** Challenge **
In the listing below, locate the lines that hold "scene" and copy them.

** Given information **
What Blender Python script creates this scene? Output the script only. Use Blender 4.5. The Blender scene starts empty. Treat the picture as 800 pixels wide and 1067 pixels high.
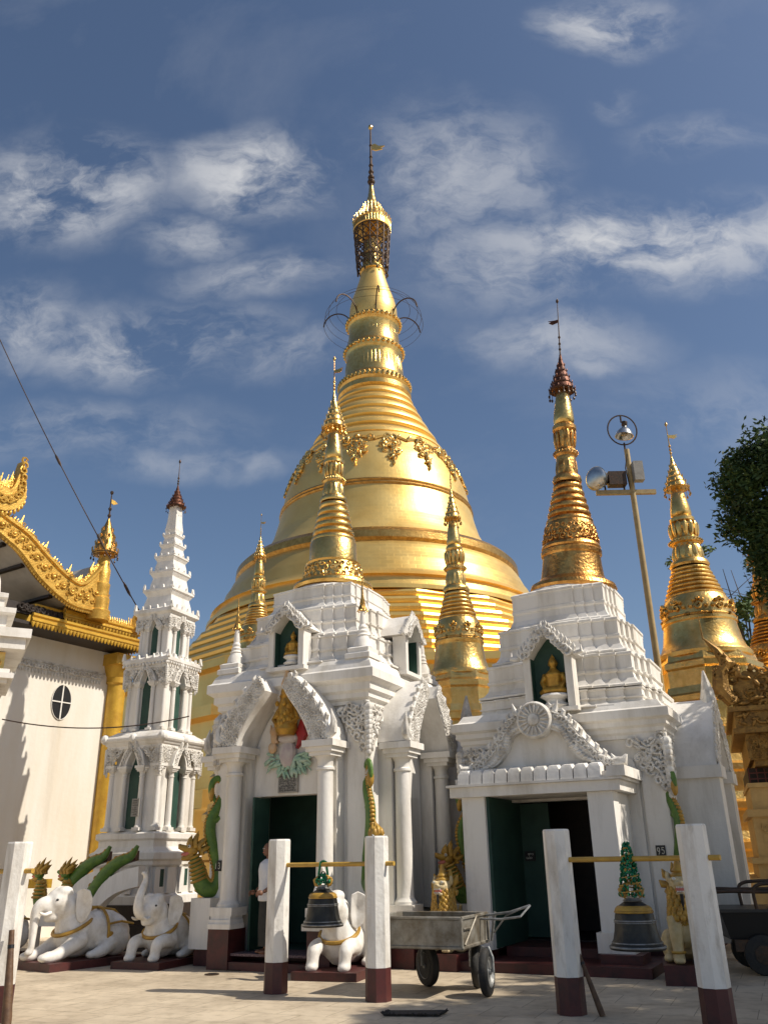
import bpy, math, random
from mathutils import Matrix, Vector
random.seed(7)
R_=math.radians; PI=math.pi; sin=math.sin; cos=math.cos
scene=bpy.context.scene; C=scene.collection

# ------------------------------------------------------------------ materials
def newmat(name):
    m=bpy.data.materials.new(name); m.use_nodes=True
    nt=m.node_tree; b=nt.nodes['Principled BSDF']
    return m,nt,b
def nd(nt,t,**k):
    n=nt.nodes.new(t)
    for a,v in k.items(): setattr(n,a,v)
    return n
GRIME={'white_plaster':(.24,4.0,.14),'white_gloss_paint':(.3,9,.5),'white_painted_post':(.5,9,.3),'cream_hall_plaster':(.22,1.6,.10),'white_stucco_relief':(.5,8,.6),'maroon_paint':(.5,14,.6),'dented_sheet_metal':(.6,11,.5)}
def mat(name,col,rough=.6,metal=0.,col2=None,scale=3.,bump=0.,bscale=20.,lo=.35,hi=.7,bdist=.02,rvar=0.,detail=6,streak=False,spec=.5):
    m,nt,b=newmat(name); L=nt.links
    b.inputs['Roughness'].default_value=rough; b.inputs['Metallic'].default_value=metal
    b.inputs['Specular IOR Level'].default_value=spec
    tc=nd(nt,'ShaderNodeTexCoord')
    b.inputs['Base Color'].default_value=(*col,1)
    if col2:
        n=nd(nt,'ShaderNodeTexNoise'); n.inputs['Scale'].default_value=scale; n.inputs['Detail'].default_value=detail
        n.inputs['Roughness'].default_value=.62
        if streak:
            mp=nd(nt,'ShaderNodeMapping'); mp.inputs['Scale'].default_value=(1,1,.22)
            L.new(tc.outputs['Object'],mp.inputs['Vector']); L.new(mp.outputs[0],n.inputs['Vector'])
        else: L.new(tc.outputs['Object'],n.inputs['Vector'])
        r=nd(nt,'ShaderNodeValToRGB'); r.color_ramp.elements[0].position=lo; r.color_ramp.elements[1].position=hi
        r.color_ramp.elements[0].color=(*col2,1); r.color_ramp.elements[1].color=(*col,1)
        L.new(n.outputs['Fac'],r.inputs['Fac']); L.new(r.outputs['Color'],b.inputs['Base Color'])
        if rvar:
            mr=nd(nt,'ShaderNodeMapRange'); mr.inputs['To Min'].default_value=rough+rvar; mr.inputs['To Max'].default_value=max(.05,rough-rvar)
            L.new(n.outputs['Fac'],mr.inputs['Value']); L.new(mr.outputs[0],b.inputs['Roughness'])
    if name in GRIME:
        amt,sc,zs=GRIME[name]
        g=nd(nt,'ShaderNodeTexNoise'); g.inputs['Scale'].default_value=sc; g.inputs['Detail'].default_value=10; g.inputs['Roughness'].default_value=.72
        gm=nd(nt,'ShaderNodeMapping'); gm.inputs['Scale'].default_value=(1,1,zs); L.new(tc.outputs['Object'],gm.inputs['Vector']); L.new(gm.outputs[0],g.inputs['Vector'])
        gr=nd(nt,'ShaderNodeValToRGB'); gr.color_ramp.elements[0].position=.53; gr.color_ramp.elements[1].position=.72; gr.color_ramp.elements[0].color=(1,1,1,1); gr.color_ramp.elements[1].color=(.40,.37,.32,1)
        L.new(g.outputs['Fac'],gr.inputs['Fac']); gx=nd(nt,'ShaderNodeMixRGB',blend_type='MULTIPLY'); gx.inputs[0].default_value=amt
        src=b.inputs['Base Color'].links[0].from_socket; L.new(src,gx.inputs[1]); L.new(gr.outputs[0],gx.inputs[2]); L.new(gx.outputs[0],b.inputs['Base Color'])
    if bump:
        n2=nd(nt,'ShaderNodeTexNoise'); n2.inputs['Scale'].default_value=bscale; n2.inputs['Detail'].default_value=5
        L.new(tc.outputs['Object'],n2.inputs['Vector'])
        bp=nd(nt,'ShaderNodeBump'); bp.inputs['Strength'].default_value=bump; bp.inputs['Distance'].default_value=bdist
        L.new(n2.outputs['Fac'],bp.inputs['Height']); L.new(bp.outputs[0],b.inputs['Normal'])
    return m
WHITE=mat('white_plaster',(.79,.755,.695),.75,0,(.58,.535,.46),1.9,.3,14,.30,.54,.02,streak=True)
WHITE2=mat('white_gloss_paint',(.81,.78,.72),.55,0,(.60,.55,.47),3.5,.15,22,.30,.55,.01)
STUCCO=mat('white_stucco_relief',(.76,.73,.67),.8,0,(.46,.42,.36),6,.5,40,.33,.6,.012)
HALLWALL=mat('cream_hall_plaster',(.77,.73,.65),.7,0,(.68,.60,.47),.7,.2,9,.30,.56,.02,streak=True)
GOLD=mat('gold_leaf',(.84,.57,.20),.31,1,(.62,.37,.10),4,.35,16,.3,.65,.03,rvar=.10)
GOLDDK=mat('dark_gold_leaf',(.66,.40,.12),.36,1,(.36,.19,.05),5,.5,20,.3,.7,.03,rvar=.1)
ORANGEGOLD=mat('orange_gold_leaf',(.74,.41,.12),.34,1,(.38,.17,.045),5,.5,18,.35,.62,.03,rvar=.1)
OLDGOLD=mat('weathered_gold_paint',(.36,.21,.055),.45,.6,(.16,.085,.025),7,.6,24,.3,.7,.03)
YELLOW=mat('yellow_gold_paint',(.66,.40,.045),.42,.25,(.50,.27,.03),4,.3,20,.3,.65,.02)
HALLGOLD=mat('hall_gold_paint',(.74,.45,.09),.4,.55,(.50,.27,.04),6,.45,26,.32,.65,.02)
MAROON=mat('maroon_paint',(.085,.018,.016),.5,0,(.045,.014,.013),5,.2,20,.35,.6,.01)
GREENP=mat('green_paint',(.026,.075,.053),.6,0,(.016,.048,.035),3,.15,15,.3,.65,.01)
DRAGON=mat('dragon_green',(.115,.215,.028),.4,0,(.05,.12,.022),9,.5,38,.3,.65,.015)
DGOLD=mat('dragon_gold',(.52,.31,.045),.42,.15,(.30,.16,.03),9,.4,35,.3,.7,.012)
PINK=mat('pink_mouth',(.55,.16,.12),.5)
EYEW=mat('eye_white',(.7,.68,.6),.3)
BLACK=mat('black_paint',(.012,.012,.012),.4)
IRON=mat('dark_iron',(.045,.038,.03),.5,.6,(.09,.05,.03),12,.3,30)
REDBRONZE=mat('red_bronze_finial',(.16,.055,.025),.5,.7,(.06,.025,.015),8,.4,30)
BRONZE=mat('dark_bell_bronze',(.022,.022,.020),.42,.55,(.055,.052,.042),5,.3,22,.35,.65)
SILVER=mat('worn_silver_band',(.42,.42,.40),.4,.5,(.16,.16,.15),8,.3,30)
STEEL=mat('aluminium_lamp',(.62,.62,.60),.3,1,(.45,.45,.43),6)
CARTM=mat('dented_sheet_metal',(.36,.34,.29),.48,.45,(.15,.12,.08),4,.35,7,.36,.66,.03)
RUBBER=mat('black_rubber',(.016,.016,.016),.75,0,(.03,.027,.022),8,.3,30)
BEAM=mat('yellow_painted_wood',(.58,.36,.06),.5,0,(.42,.24,.04),7,.3,30)
POLEM=mat('cream_painted_pole',(.46,.34,.15),.5,0,(.36,.25,.10),5)
POST=mat('white_painted_post',(.79,.76,.70),.6,0,(.52,.47,.40),4,.35,18,.30,.50,.02,streak=True)
WOOD=mat('brown_wood',(.15,.08,.035),.6,0,(.08,.04,.02),9,.3,30)
SOFFIT=mat('pale_soffit_board',(.50,.46,.40),.75,0,(.40,.36,.31),3)
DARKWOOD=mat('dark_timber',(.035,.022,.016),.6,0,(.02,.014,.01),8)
GREY=mat('grey_stone',(.36,.34,.30),.7,0,(.26,.24,.21),8,.2,30)
SKIN=mat('brown_skin',(.20,.095,.055),.55)
SHIRT=mat('white_shirt',(.72,.72,.72),.8,0,(.6,.6,.62),7,.4,14)
DARKCLOTH=mat('dark_longyi',(.02,.022,.02),.85,0,(.035,.035,.03),10)
HAIR=mat('black_hair',(.012,.010,.009),.6)
TINSEL=mat('green_tinsel',(.02,.23,.10),.25,.6,(.0,.08,.04),30)
REDP=mat('red_paint',(.42,.02,.02),.5,0,(.30,.015,.015),9)
PALEGREEN=mat('pale_green_paint',(.22,.42,.29),.6,0,(.45,.55,.45),9)
PALEORANGE=mat('pale_orange_paint',(.62,.36,.16),.6,0,(.6,.45,.3),9)
PALEPURPLE=mat('mauve_paint',(.45,.36,.36),.7,0,(.56,.52,.48),7)
OCHRE=mat('ochre_wall_paint',(.62,.42,.16),.6,0,(.48,.31,.11),3,.3,12,.3,.6,.02)
BUDDHAGOLD=mat('buddha_gold_robe',(.55,.33,.05),.4,.5,(.35,.18,.03),12)
MATTEX=mat('black_rubber_doormat',(.02,.02,.018),.9,0,(.05,.04,.03),40,.6,60)
REDGRILLE=mat('red_grille',(.14,.03,.02),.5)
CARPET=mat('speckled_step_tile',(.25,.17,.17),.8,0,(.07,.04,.045),45,0,1,.42,.58)

def tiled_gold(name,col,col2,cell,row,rough=.3,metal=1,bmp=.3):
    m,nt,b=newmat(name); L=nt.links
    b.inputs['Metallic'].default_value=metal
    tc=nd(nt,'ShaderNodeTexCoord'); s=nd(nt,'ShaderNodeSeparateXYZ'); L.new(tc.outputs['Object'],s.inputs[0])
    at=nd(nt,'ShaderNodeMath',operation='ARCTAN2'); L.new(s.outputs['X'],at.inputs[0]); L.new(s.outputs['Y'],at.inputs[1])
    mu=nd(nt,'ShaderNodeMath',operation='MULTIPLY'); L.new(at.outputs[0],mu.inputs[0]); mu.inputs[1].default_value=5.4
    cb=nd(nt,'ShaderNodeCombineXYZ'); L.new(mu.outputs[0],cb.inputs['X']); L.new(s.outputs['Z'],cb.inputs['Y'])
    br=nd(nt,'ShaderNodeTexBrick'); br.inputs['Scale'].default_value=1; br.inputs['Brick Width'].default_value=cell; br.inputs['Row Height'].default_value=row
    br.inputs['Mortar Size'].default_value=.016; br.inputs['Mortar Smooth'].default_value=.8
    br.inputs['Color1'].default_value=(.6,.6,.6,1); br.inputs['Color2'].default_value=(1,1,1,1); br.inputs['Mortar'].default_value=(0,0,0,1)
    L.new(cb.outputs[0],br.inputs['Vector'])
    n=nd(nt,'ShaderNodeTexNoise'); n.inputs['Scale'].default_value=.55; n.inputs['Detail'].default_value=7; L.new(tc.outputs['Object'],n.inputs['Vector'])
    r=nd(nt,'ShaderNodeValToRGB'); r.color_ramp.elements[0].position=.3; r.color_ramp.elements[1].position=.65
    r.color_ramp.elements[0].color=(*col2,1); r.color_ramp.elements[1].color=(*col,1); L.new(n.outputs['Fac'],r.inputs['Fac'])
    L.new(r.outputs[0],b.inputs['Base Color'])
    # each leaf panel reflects at a slightly different roughness
    mr=nd(nt,'ShaderNodeMapRange'); mr.inputs['To Min'].default_value=rough+.06; mr.inputs['To Max'].default_value=rough-.03
    L.new(br.outputs['Color'],mr.inputs['Value']); L.new(mr.outputs[0],b.inputs['Roughness'])
    n2=nd(nt,'ShaderNodeTexNoise'); n2.inputs['Scale'].default_value=2.2; n2.inputs['Detail'].default_value=4; L.new(tc.outputs['Object'],n2.inputs['Vector'])
    ad=nd(nt,'ShaderNodeMath',operation='MULTIPLY_ADD'); L.new(n2.outputs['Fac'],ad.inputs[0]); ad.inputs[1].default_value=1.3; L.new(br.outputs['Color'],ad.inputs[2])
    bp=nd(nt,'ShaderNodeBump'); bp.inputs['Strength'].default_value=bmp; bp.inputs['Distance'].default_value=.05
    L.new(ad.outputs[0],bp.inputs['Height']); L.new(bp.outputs[0],b.inputs['Normal'])
    return m
PLATED=tiled_gold('gold_plated_bell',(.91,.64,.22),(.80,.51,.14),.42,.20,.41,.72,.09)
PLATED2=tiled_gold('gold_plated_terrace',(.91,.63,.21),(.77,.48,.13),.42,.2,.38,.76,.08)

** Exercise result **
What Blender Python script creates this scene? Output the script only. Use Blender 4.5. The Blender scene starts empty. Treat the picture as 800 pixels wide and 1067 pixels high.
scene=bpy.context.scene; C=scene.collection